NBD|Biblion recensie
Najaar 1928 ontmoeten de 19-jarige Surinaamse student Waldemar en de Hollandse Rika, bijna veertig, getrouwd en moeder van vier kinderen, elkaar. Ze worden verliefd, krijgen een verhouding en Rika wordt zwanger. Een schandaal met verstrekkende gevolgen: Rika raakt haar kinderen kwijt, Waldemar kan niet terug naar Suriname. Maar ze blijven bij elkaar en bouwen in de crisisjaren een nieuw leven op met hun zoon Waldy, 'Sonny Boy'. Waldemar werkt op een bank, Rika runt een goedlopend pension in Scheveningen en probeert de band met haar familie en kinderen te herstellen. In de Tweede Wereldoorlog wagen ze hun leven door onderduikers in huis op te nemen, wat hen duur komt te staan. Goed geschreven, boeiende en ontroerende, waargebeurde levensgeschiedenis van twee gewone, maar ook heel bijzondere mensen. Uitstekend gedocumenteerd en van achtergrondinformatie voorzien (van de geschiedenis van Waldemars voorouders in Suriname t/m de manier waarop de Duitsers in WO II tegen negers aankeken). Met twee fotokaternen, nawoord van de auteur, bronnenverantwoording, en een beknopte bibliografie. Het boek heeft veel aandacht in de media gekregen. Van der Zijl schreef o.a. Anna, de veelgeprezen biografie van Annie M.G. Schmidt. Kleine druk.
(Biblion recensie, Redactie)
Samenvatting van het boek Sonny Boy
In de proloog wordt Waldemar geïntroduceerd. Het is een Surinaamse jongen die in Suriname woont. Het is op dat moment 1923 en Waldemar houdt er erg van om in de Surinamerivier te zwemen.
In 1928 kijkt Rika Hagenaar-van der Lans terug op haar leven. Op dat moment is ze net weggegaan bij haar echtgenoot, Willem Hagenaar.

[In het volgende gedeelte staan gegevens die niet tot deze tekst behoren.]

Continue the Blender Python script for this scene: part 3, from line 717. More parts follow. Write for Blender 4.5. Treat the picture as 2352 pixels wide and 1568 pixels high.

Ze komt uit de streng katholieke familie Van der Lans en ze is een knappe meid. Op 16 jarige leeftijd werd ze verliefd op Willem, die protestants was opgevoed. Dit leidde toch hevig verzet bij de familie, maar uiteindelijk gaven ze toe aan de liefde van Rika voor Willem. Ze gaven zelfs toestemming voor een huwelijk, dat dan ook plaatsvond. Ze hebben een erg goed leven in Den Bosch en krijgen 4 kinderen. Willem, Lamertina, Jan en Henk Maar dan moet Willem voor zijn werk verhuizen naar Goedereede, een klein plaatsje op een eiland in Zuid-Holland. De overgang is groot van het vrije Den Bosch naar het conservatie boerdendorp. Rika probeert zich aan te passen aan de situatie, maar dit lukt niet. Dit leidt tot ruzies met Willem waarbij hij haar zelfs zal slaan en uiteindelijk besluit ze te vluchten naar haar familie in Den Haag.
Ze gaat bij haar zus Jo wonen en ook haar kinderen trekken in. Rika is inmiddels al bijna 40. Ze besluit om voor de kost een pension op te zetten. Al vrij gauw komt er een eerste klant. Het is de 20 jarige Waldemar, afkomstig uit Suriname.
Ze kan al snel erg goed opschieten met Waldemar en ook de kinderen kunnen goed overweg met deze exotische man. Maar als blijkt dat Waldemar en Rika een relatie hebben, voelen 2 van de kinderen (Willem en Jan) zich verraden en vluchten naar hun vader in Goedereede. Hij is razend als hij hoort dat zijn ex-vrouw een relatie heeft met een neger. Hij probeert alle kinderen op te eisen, wat hem met juridische dreiging en advocaten ook lukt. Ze mogen dan ook geen contact meer met hun moeder hebben. Een zwaar verlies voor Rika. Ze stuurt haar kinderen elke week brieven en cadeautjes.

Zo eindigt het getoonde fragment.